Großartig auch das Solistenensemble. Jason Kim verleiht dem einsamen, schwärmerischen Hoffegut mit seiner lyrisch grundierten Stimme und heldentenoralen Spitzentönen, eine große Beseeltheit und Ausdrucksstärke. Sein Alter Ego, Ratefreund, wird von Arthur Bruce mit klarem, helltimbriertem Bariton gestaltet. Ebenso ausdrucksvoll der Wiedehopf von Aksel Daveyan.
Eine bezaubernde Nachtigall, mit nur in der extremen Höhe etwas flackriger Stimmgebung, gestaltete Penelope Kendros. Ihr Duett mit Jason Kim am Anfang des zweiten Aktes bildete einen der großen Höhepunkte des Abends.
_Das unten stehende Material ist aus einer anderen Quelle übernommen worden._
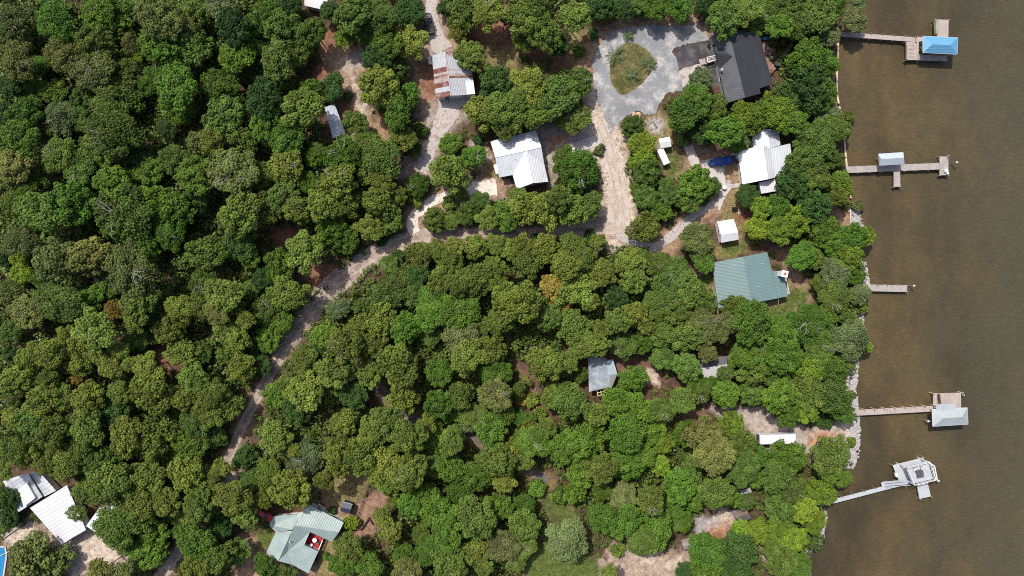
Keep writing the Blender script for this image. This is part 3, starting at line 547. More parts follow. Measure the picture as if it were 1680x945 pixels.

Besonders aufhorchen ließ außerdem Juhyeon Kim. Der junge Bass lieferte eine beeindruckende Erzählung des von Zeus gestraften Prometheus ab, in der sowohl die profunde Tiefe als auch die heldische Höhe, zusammen mit der klangschönen Mittellage, beeindruckten. Die übrigen Partien waren mehr als nur rollendeckend besetzt.
Hervorzuheben ist noch die bei allen Beteiligten ausgesprochen gute und klare Diktion!
Der Opern- und Extrachor überzeugte mit Homogenität und kraftvoller Attacke. Schön auch die große Spielfreudigkeit der einzelnen Mitglieder.
Am Ende langer Applaus mit vielen Bravo-Rufen für alle Beteiligten.
Bei der Premierenfeier richtete der Enkel von Walter Braunfels, Stephan Braunfels, das Wort ans Publikum. Er ist sehr interessiert an der Belebung der Werke seines Großvaters und dankte dem Staatstheater Oldenburg dafür, die „Die Vögel“ erneut zur Diskussion zu stellen. Gezeitigt betonte er den geschichtlichen Hintergrund der Oper und die heute wie damals gültigen Zeitbezüge des Stückes.
Schon aufgrund der musikalischen Qualität des Stückes und deren Umsetzung unbedingt erlebenswert.